[Yum-devel] pain and suffering and allowdowngrade

Skahan, Vince vince.skahan at boeing.com
Wed Nov 5 20:42:31 UTC 2008


I certainly see the difference between backing out one rpm vs. a while
distro upgrade.

Without seeing the requests "people" are asking you for which you're
trying to respond to, I can't speculate whether they want to back out a
full distro or just a honked upgrade of a few things, or both.

I'd suggest they folks who need rollback might perhaps need to learn how
to do things like VMware snapshots (or the like) and actually testing
upgrades in sandbox systems before applying upgrades to production
systems, but I've been around long enough to know most folks don't
normally go to that level of rigor.  They launch and pray almost always.
Me too.

I don't see a reasonable way to back out a full distro upgrade.  It's
possibly possible to do it for simple version upgrades or a rpm or two.
Good example to try would be net-snmp or a perl/python module or
something else like that which has a lot of tentacles and yum ripple to
deal with.

------ vince.skahan at boeing.com ------



-----Original Message-----
From: Seth Vidal [mailto:skvidal at fedoraproject.org] 
Sent: Wednesday, November 05, 2008 12:01 PM
To: yum development
Subject: Re: [Yum-devel] pain and suffering and allowdowngrade

> Confused.
>
> Historically there are feature requests for relatively easy things
that
> have been denied due to fear of (1) below. Most notable example for me
> is the multiple requests for new yum --force and --nodeps switches ala
> rpm which come up frequently.
>
> Answer for that one is always "no way, no how, never ever - don't want
> to take the complaints when you shoot your eye out" or along those
> lines.

>
> Are we now considering scenario (2) below and taking that kind of risk
> for something that seems much harder/riskier to do, yet still denying
> the easy ones like the example above ?
>
> Or did I read the response wrong ?
>

you didn't read the response wrong but these feature requests are not 
analagous in my mind.

--force, --nodeps is: "zomg, wtf, it is broken and I can force it to
work 
right now by taking this hammer and pounding this square peg into this 
round hole, WHAM WHAM WHAM, see, there it, works, told you."

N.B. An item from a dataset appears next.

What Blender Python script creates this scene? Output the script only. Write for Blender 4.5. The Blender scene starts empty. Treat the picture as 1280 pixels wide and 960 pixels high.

downgrade is (often times): "I just upgraded from pkg-1.1 to pkg-1.2 and

1.2 is borked in stupid ways. I want to go backward from here for this 
package and I don't know what deps it just pulled in for this upgrade so

figure that out."


My concern for downgrade is not the above. It is the people who want 
downgrade to be an entire distro downgrade. Or they want it to actually
be 
a real 'rollback' which implies a great deal more than just downgrading
a 
set of pkgs.

Do you see the difference from my perspective?